Public relations and media relations

Public relations and media relations

Public relations – and in particular, media relations – are an excellent way to reach clients, potential clients, investors and the general public. It’s all about saying the right thing, in the right place, to the right people.

Narrow down your audience

The first step to any successful public relations effort is to ask yourself one key question: who am I trying to reach?

Are you hoping to spread the word to existing clients or generate new relationships? Are you trying to connect with government agencies? Solicit donors or volunteers?

Decide who you want to speak to, why they’re an important audience for you and what you hope to gain by reaching them.

Decide what you need to say

Once you’ve established who your most important audiences are, it’s time to decide what you’re going to say – and plan to say it well.

Whether you’re trying to communicate a new product or service offering to potential clients, or build credibility by sharing a strong point of view on a certain topic, you must clearly identify your key messages before you talk them up.

Decide what story you want to tell. Then plan out the top three or five key messages that feed that story. Think of a newspaper. Most articles are structured in the inverted pyramid style – most important information right off the top, and supporting points to follow.

Once you know what story you’re trying to tell and who you need to share it with, you’ve got to determine the best way to communicate.

Get to know the people you want to reach

You need to know your audience inside and out, if you’re going to reach them effectively through public or media relations.

What do they read? Major daily newspapers? A certain section of the local paper? Industry-specific trade publications, websites or blogs? Do they attend trade shows or are they members of a certain organization (like a group for financial executives, etc.)?

From trolling the Internet to browsing the magazine rack, you need to build a clear list of publications and/or podiums that your audience turns to for information. And then you’ve got to insert yourself in those mediums.

Position yourself as an expert

Whatever story it is you want to tell, remember one thing: you already know the beginning, middle and end.

You are a specialist in your own field and you have valuable information to share. Taking out an advertisement in a major newspaper can create some buzz. But nothing compares to the third-party credibility you gain when a trusted trade publication positions you as a specialist in front of the very people you’re trying to reach.

You know who you want to speak to, you know what you want to say and you know where they’re going to hear you. So start networking.

Make lists of journalists who cover your topic and specifically reach out to them to pitch your story ideas. Remember, journalists receive hundreds of pitch ideas a day – you need to make sure you’re picking the right people for your story and that your pitch stands out from the crowd. Make sure you have a clear idea, point of view and reasons why this matters to the readership. Share your story.

Contact editors of the publications that matter to you most and build relationships. Offer to contribute articles on your key area, or opinion pieces on issues that matter to your industry or sector. Get your name in print on pages where your audience will see you – even if it means a simple Letter to the Editor. Share your story.

Join organizations where your audience circulates and begin attending their networking events. Simply making a connection and exchanging a business card at an event is a step in the right direction. Share your story.

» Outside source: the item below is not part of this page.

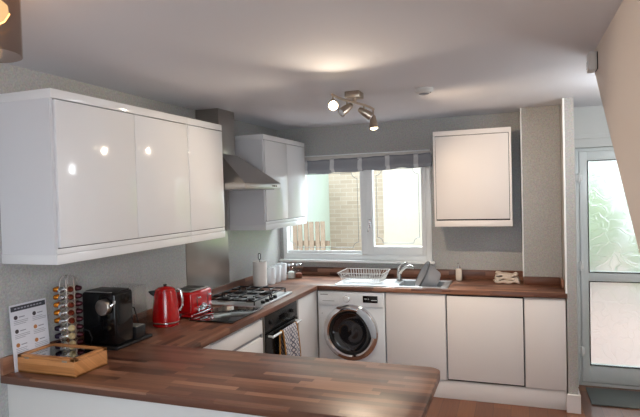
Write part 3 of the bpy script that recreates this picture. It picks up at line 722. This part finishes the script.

Look for events that your audience will attend, and broach the organizers with ideas for content you could present or lectures you could give. Prepare extensively and share your story.

A word on don’ts

Building your profile takes time, creativity and an in-depth knowledge of the people you want to reach and the messages you want to share. If an audience continues to hear your name and associates you with strong information, you’ll be top-of-mind when they’re in a decision-making position. But avoid these pitfalls if you want to make the most of your public relations efforts:

Don’t be a spammer – make sure you’re contacting the right people, not just blindly cold calling as many people as you can.
Don’t be boring – you’re fighting for time and space, and the competition is fierce. Be punchy, be bold, be intelligent – just don’t be boring.

Don’t go out there cold – even the most seasoned executives still warm up before an interview, plan their speech before they deliver it, and make notes on who they’re meeting at an event. Be prepared, very prepared, so you can make the most of every opportunity that comes along. The better you are, the more interest you’ll generate, and the more visible you’ll become.
Don’t be ambivalent – if you want other people to believe in your company, you need to believe in your company and you need to project that in your communications. Make them believe in you.